Your objective
Find the word "More" in the data. Return every line where it appears.

Provided data
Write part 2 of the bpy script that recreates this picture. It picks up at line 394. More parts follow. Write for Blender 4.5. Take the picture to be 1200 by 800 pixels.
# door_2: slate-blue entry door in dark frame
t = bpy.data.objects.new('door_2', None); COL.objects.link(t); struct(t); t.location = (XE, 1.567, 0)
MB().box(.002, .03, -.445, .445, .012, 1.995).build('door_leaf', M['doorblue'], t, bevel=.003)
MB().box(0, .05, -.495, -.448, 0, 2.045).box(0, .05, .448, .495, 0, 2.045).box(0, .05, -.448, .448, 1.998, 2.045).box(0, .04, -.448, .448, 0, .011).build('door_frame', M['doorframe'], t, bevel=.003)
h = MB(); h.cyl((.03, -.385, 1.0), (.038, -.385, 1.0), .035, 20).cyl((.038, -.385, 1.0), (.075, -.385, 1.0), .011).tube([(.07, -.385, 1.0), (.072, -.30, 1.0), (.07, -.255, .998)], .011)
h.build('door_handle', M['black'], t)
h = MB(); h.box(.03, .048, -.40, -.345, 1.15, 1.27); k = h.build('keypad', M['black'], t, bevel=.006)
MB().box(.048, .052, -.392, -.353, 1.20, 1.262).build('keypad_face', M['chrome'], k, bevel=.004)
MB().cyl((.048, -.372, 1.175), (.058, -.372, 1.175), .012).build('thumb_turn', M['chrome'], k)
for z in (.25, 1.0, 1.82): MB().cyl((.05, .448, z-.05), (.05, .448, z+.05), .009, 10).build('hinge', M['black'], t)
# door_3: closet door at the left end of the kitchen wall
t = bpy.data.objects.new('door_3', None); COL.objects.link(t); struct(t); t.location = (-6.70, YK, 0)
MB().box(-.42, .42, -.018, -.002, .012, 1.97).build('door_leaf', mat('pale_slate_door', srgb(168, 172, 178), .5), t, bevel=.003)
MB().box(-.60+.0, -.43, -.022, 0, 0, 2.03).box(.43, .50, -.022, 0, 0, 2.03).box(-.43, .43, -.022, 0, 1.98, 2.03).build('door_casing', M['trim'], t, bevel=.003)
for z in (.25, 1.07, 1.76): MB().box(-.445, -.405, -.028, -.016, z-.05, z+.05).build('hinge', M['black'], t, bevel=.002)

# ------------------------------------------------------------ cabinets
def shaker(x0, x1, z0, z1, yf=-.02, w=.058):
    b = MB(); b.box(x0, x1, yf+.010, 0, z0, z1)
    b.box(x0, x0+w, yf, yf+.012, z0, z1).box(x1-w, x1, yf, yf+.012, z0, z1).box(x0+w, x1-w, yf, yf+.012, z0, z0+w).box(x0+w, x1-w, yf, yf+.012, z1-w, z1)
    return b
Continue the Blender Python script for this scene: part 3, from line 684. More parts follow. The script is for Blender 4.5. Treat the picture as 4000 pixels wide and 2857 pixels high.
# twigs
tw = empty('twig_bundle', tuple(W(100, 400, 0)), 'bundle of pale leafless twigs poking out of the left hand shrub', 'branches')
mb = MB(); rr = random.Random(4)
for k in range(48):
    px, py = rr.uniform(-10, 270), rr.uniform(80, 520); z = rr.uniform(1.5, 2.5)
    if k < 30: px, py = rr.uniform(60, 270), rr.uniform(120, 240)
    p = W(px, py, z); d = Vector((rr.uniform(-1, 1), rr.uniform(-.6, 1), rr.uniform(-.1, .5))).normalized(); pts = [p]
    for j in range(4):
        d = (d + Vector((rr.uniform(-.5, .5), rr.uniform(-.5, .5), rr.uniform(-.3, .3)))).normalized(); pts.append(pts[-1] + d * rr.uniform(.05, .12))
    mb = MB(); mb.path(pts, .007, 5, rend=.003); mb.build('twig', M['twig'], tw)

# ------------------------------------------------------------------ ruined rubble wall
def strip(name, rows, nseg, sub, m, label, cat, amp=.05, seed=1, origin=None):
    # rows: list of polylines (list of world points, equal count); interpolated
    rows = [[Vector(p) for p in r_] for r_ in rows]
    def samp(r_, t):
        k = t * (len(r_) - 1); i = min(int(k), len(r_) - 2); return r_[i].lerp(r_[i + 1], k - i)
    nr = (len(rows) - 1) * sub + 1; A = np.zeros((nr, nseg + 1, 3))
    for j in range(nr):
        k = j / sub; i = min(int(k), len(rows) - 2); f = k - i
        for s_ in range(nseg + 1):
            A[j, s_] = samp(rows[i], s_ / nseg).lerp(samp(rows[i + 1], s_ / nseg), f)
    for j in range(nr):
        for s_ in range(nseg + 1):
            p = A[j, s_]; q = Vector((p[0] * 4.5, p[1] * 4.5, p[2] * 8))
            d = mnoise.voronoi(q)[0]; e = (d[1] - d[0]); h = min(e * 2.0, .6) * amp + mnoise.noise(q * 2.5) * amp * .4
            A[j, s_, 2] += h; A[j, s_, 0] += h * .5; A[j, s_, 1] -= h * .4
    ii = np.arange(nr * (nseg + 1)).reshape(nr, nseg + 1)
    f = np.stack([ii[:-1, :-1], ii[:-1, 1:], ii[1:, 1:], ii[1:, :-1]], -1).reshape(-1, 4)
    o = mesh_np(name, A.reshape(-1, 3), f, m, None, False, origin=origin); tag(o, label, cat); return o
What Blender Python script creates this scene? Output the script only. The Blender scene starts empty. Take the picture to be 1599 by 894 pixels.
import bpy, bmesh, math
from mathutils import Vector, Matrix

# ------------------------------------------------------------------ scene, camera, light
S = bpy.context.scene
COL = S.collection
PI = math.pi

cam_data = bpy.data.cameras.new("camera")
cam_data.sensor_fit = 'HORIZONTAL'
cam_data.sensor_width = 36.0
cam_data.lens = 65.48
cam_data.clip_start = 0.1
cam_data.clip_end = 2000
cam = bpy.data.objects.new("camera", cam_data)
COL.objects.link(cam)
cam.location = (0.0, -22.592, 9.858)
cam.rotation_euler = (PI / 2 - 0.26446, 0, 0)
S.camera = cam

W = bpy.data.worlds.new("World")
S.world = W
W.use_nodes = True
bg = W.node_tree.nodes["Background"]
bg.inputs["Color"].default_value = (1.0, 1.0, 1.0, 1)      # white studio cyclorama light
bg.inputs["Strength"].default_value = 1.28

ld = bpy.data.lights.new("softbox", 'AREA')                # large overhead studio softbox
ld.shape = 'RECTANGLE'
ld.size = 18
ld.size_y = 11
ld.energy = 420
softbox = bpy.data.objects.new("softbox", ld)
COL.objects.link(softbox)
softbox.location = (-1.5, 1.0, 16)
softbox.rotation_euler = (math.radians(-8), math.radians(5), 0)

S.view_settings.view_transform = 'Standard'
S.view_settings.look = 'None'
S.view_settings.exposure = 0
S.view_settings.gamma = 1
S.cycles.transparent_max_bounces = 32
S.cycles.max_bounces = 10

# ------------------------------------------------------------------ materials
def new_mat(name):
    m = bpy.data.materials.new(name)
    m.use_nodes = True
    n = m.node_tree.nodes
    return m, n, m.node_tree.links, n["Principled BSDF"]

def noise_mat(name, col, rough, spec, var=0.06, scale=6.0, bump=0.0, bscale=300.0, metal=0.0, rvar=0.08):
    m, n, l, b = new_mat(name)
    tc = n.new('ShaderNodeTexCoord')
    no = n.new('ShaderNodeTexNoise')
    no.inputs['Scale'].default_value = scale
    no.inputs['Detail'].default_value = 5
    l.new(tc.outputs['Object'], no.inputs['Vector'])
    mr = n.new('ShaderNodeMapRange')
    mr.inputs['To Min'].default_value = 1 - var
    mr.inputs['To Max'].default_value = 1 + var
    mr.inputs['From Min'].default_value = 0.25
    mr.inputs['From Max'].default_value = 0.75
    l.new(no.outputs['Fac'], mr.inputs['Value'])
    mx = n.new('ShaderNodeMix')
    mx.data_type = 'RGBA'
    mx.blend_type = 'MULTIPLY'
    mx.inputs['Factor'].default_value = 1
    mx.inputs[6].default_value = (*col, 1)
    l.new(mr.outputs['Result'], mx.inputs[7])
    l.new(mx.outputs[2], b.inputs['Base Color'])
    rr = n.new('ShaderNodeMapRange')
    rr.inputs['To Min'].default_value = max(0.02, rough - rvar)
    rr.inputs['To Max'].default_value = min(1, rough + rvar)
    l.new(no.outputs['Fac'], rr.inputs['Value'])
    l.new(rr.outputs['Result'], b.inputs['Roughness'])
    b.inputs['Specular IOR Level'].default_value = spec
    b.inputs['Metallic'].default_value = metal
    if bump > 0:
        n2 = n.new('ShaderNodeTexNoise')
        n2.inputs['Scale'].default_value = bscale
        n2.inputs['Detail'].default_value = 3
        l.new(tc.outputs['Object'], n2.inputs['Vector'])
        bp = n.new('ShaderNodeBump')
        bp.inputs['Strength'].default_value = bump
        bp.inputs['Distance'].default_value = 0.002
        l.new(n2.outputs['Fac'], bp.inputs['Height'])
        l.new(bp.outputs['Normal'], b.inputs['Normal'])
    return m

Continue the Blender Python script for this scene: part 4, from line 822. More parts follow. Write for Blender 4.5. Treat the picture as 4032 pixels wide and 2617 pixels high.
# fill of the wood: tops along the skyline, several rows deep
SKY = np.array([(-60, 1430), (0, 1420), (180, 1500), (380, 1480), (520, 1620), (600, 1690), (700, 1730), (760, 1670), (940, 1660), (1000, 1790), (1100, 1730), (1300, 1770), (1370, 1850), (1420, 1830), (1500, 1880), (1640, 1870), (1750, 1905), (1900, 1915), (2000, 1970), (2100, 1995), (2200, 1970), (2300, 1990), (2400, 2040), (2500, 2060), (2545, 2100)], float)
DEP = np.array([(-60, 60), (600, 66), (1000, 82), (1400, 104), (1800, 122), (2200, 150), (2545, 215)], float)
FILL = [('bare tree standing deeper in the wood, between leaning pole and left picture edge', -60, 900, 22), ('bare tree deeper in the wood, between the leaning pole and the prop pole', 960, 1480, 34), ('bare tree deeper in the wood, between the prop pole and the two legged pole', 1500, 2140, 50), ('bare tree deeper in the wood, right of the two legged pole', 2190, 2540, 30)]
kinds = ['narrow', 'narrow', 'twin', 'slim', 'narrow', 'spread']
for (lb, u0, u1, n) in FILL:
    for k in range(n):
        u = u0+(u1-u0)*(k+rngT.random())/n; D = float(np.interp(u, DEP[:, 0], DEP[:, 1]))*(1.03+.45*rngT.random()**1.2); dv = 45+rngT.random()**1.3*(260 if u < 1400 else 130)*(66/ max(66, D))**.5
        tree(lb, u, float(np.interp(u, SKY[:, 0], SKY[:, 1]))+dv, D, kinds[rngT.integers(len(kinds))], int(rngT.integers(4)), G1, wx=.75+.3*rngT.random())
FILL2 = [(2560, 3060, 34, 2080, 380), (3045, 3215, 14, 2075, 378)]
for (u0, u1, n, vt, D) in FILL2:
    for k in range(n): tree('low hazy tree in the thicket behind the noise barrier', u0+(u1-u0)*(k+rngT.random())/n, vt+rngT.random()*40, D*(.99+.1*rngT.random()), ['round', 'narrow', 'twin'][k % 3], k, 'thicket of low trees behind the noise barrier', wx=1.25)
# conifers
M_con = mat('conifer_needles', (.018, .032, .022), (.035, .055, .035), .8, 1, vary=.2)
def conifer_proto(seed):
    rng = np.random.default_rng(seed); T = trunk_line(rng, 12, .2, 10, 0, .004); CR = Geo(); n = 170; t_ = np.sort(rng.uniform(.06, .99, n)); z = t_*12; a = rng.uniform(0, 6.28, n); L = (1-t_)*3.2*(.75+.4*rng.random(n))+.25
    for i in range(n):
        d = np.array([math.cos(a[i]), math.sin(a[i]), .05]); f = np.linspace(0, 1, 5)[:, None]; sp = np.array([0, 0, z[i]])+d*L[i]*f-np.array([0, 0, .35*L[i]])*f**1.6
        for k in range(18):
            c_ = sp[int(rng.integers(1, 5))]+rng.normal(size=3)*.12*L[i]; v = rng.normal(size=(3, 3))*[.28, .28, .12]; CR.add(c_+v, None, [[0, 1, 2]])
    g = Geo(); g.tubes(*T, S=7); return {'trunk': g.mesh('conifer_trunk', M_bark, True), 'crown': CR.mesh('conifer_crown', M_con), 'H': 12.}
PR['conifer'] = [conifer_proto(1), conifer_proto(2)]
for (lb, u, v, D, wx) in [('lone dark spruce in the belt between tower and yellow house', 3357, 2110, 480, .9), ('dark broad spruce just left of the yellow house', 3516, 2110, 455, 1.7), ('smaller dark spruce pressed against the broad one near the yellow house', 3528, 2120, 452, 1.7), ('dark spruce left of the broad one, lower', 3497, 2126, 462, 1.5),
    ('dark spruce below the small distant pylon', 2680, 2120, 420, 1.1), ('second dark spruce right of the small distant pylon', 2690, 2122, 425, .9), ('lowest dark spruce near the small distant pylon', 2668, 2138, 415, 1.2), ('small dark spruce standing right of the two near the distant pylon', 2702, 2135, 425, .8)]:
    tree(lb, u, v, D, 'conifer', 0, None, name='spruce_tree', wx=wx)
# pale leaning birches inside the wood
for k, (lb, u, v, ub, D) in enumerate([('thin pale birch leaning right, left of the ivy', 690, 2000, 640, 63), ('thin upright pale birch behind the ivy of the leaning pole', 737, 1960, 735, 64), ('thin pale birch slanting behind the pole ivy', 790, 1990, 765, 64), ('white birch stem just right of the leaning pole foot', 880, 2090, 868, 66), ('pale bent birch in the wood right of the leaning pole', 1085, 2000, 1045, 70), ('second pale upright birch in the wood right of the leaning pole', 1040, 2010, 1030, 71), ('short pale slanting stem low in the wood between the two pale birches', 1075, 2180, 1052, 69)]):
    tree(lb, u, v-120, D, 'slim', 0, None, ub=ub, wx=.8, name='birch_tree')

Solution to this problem
Write part 2 of the bpy script that recreates this picture. It picks up at line 394. More parts follow. Write for Blender 4.5. Take the picture to be 1200 by 800 pixels.
Continue the Blender Python script for this scene: part 3, from line 684. More parts follow. The script is for Blender 4.5. Treat the picture as 4000 pixels wide and 2857 pixels high.
Continue the Blender Python script for this scene: part 4, from line 822. More parts follow. Write for Blender 4.5. Treat the picture as 4032 pixels wide and 2617 pixels high.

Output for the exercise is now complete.